A brief extract from Governor Martin's dispatch to the British Secretary of State, dated 30th of June, 1775, as found in Wheeler's "Historical Sketches," will now be given, which cannot be viewed in any other light than that of disinterested evidence. The Governor proceeds by saying, "the situation in which I find myself at present is indeed, my Lord, most despicable and mortifying. ... I live, alas! ingloriously, only to deplore it. ... The resolves of the Committee of Mecklenburg, which your Lordship will find in the enclosed newspaper, surpass all the horrid and treasonable publications that the inflammatory spirits of the continent have yet produced; and your Lordship may depend, its authors and abettors will not escape, when my hands are sufficiently strengthened to attempt the recovery of the lost authority of the Government. A copy of these resolves was sent off, I am informed, by express, to the Congress at Philadelphia, as soon as they were passed in the committee."

The reader will mark, in particular, the closing sentence of this extract, as confirmatory of what actually took place on the 20th of May, 1775. Captain James Jack, then of Charlotte, a worthy and patriotic citizen, did set out a few days after the Convention adjourned, on _horse back_, as the "express" to Congress at Philadelphia, and faithfully executed the object of his mission. (For further particulars, see sketch of the Jack Family.)

The resolutions passed by the county committee of safety on the 31st of May following, and which some have erroneously confounded with those of the 20th of May, were a necessary consequence, embracing simply "rules and regulations" for the internal government of the county, and hence needed no "express" to Congress.

The preceding testimony, conjoined with that of Gen. Joseph Graham, Rev. Humphrey Hunter, Captain James Jack, the hearer of the Mecklenburg Declaration to Congress, Rev. Francis Cummins, Major John Davidson, Isaac Alexander and others, previously referred to in the State pamphlet of 1831, and the exhaustive "Memoir" of the late Ex-Governor Graham--all men of exalted worth and Christian integrity, ought to be "sufficient to satisfy incredulity itself," as to the genuineness of the Mecklenburg Declaration of Independence, and of its promulgation to the world on the 20th of May, 1775. And yet, in the face of this strong phalanx of unimpeachable testimony, there are a few who have attempted to rob North Carolina of this brightest gem in the crown of her early political history, and tarnish, by base and insidious cavils the fair name and reputation of a band of Revolutionary patriots, whose memories and heroic deeds the present generation and posterity will ever delight to honor.

Mecklenburg sent as a Delegate to the first Provincial Congress direct from the people, which met at Newbern on the 25th of August, 1774, Benjamin Patton.

To the meeting at Hillsboro', on the 21st of August, 1775, Thomas Polk, John Phifer, Waightstill Avery, John McKnitt Alexander, James Houston, and Samuel Martin.

To the meeting at Halifax on the 4th of April, 1776, John Phifer, Robert Irwin and John McKnitt Alexander.

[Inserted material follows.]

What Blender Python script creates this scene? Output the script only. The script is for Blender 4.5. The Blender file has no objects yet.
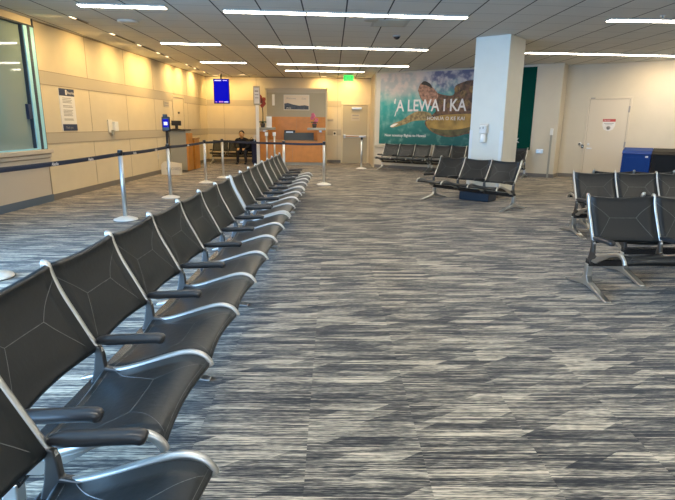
import bpy, bmesh, math, random
from mathutils import Vector, Matrix
R = math.radians
random.seed(4)
scn = bpy.context.scene
col = scn.collection

# ------------------------------------------------------------------ camera
cam_d = bpy.data.cameras.new('camera'); cam = bpy.data.objects.new('camera', cam_d); col.objects.link(cam)
cam_d.sensor_width = 36; cam_d.sensor_fit = 'HORIZONTAL'; cam_d.lens = 514.18 * 36 / 675; cam_d.clip_start = .05
cam.matrix_world = Matrix(((.999898, -.007023, -.012397, 0), (-.010384, .236573, -.971558, 0), (.009756, .971588, .236476, 1.377), (0, 0, 0, 1)))
scn.camera = cam
# ------------------------------------------------------------------ world, daylight, exposure
w = bpy.data.worlds.new('sky'); scn.world = w; w.use_nodes = True
wb = w.node_tree.nodes['Background']; wb.inputs[0].default_value = (.55, .74, 1, 1); wb.inputs[1].default_value = 1.0
scn.view_settings.view_transform = 'Standard'; scn.view_settings.look = 'None'
scn.view_settings.gamma = 1; scn.view_settings.exposure = 1.5
DAY = (.26, .56, 1.0)
def daylight(name, loc, rot, sx, sy, power, c=DAY):
    l = bpy.data.lights.new(name, 'AREA'); l.shape = 'RECTANGLE'; l.size = sx; l.size_y = sy; l.energy = power; l.color = c
    o = bpy.data.objects.new(name, l); col.objects.link(o); o.location = loc; o.rotation_euler = rot; return o
daylight('daylight_left', (-5.62, -.3, 1.55), (0, R(-90), R(-2.4)), 2.5, 9.5, 560)      # through the windows of the left wall
daylight('daylight_rear', (-1.5, -7.1, 1.7), (R(90), 0, 0), 9.0, 2.4, 40, (.62, .8, 1.0))   # through the windows behind
TUBE = 10.5          # strength of the ceiling strips
WARM = 36.0         # watts of each warm wall washer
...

To the meeting at Halifax, on the 12th of November, 1776 (which formed the first State Constitution) John Phifer, Robert Irwin, Waighstill Avery, Hezekiah Alexander and Zaccheus Wilson.

All of these Delegates were unwavering patriots, and nearly all were signers of the Mecklenburg Declaration of Independence. Not only were the patriotic sons of Mecklenburg county active and vigilant in those trying times, but no portion of our State was more constantly the theater of stirring events during the drama of the American Revolution. "Its inhabitants," says Tarleton in his campaigns, "were more hostile to England than any others in America."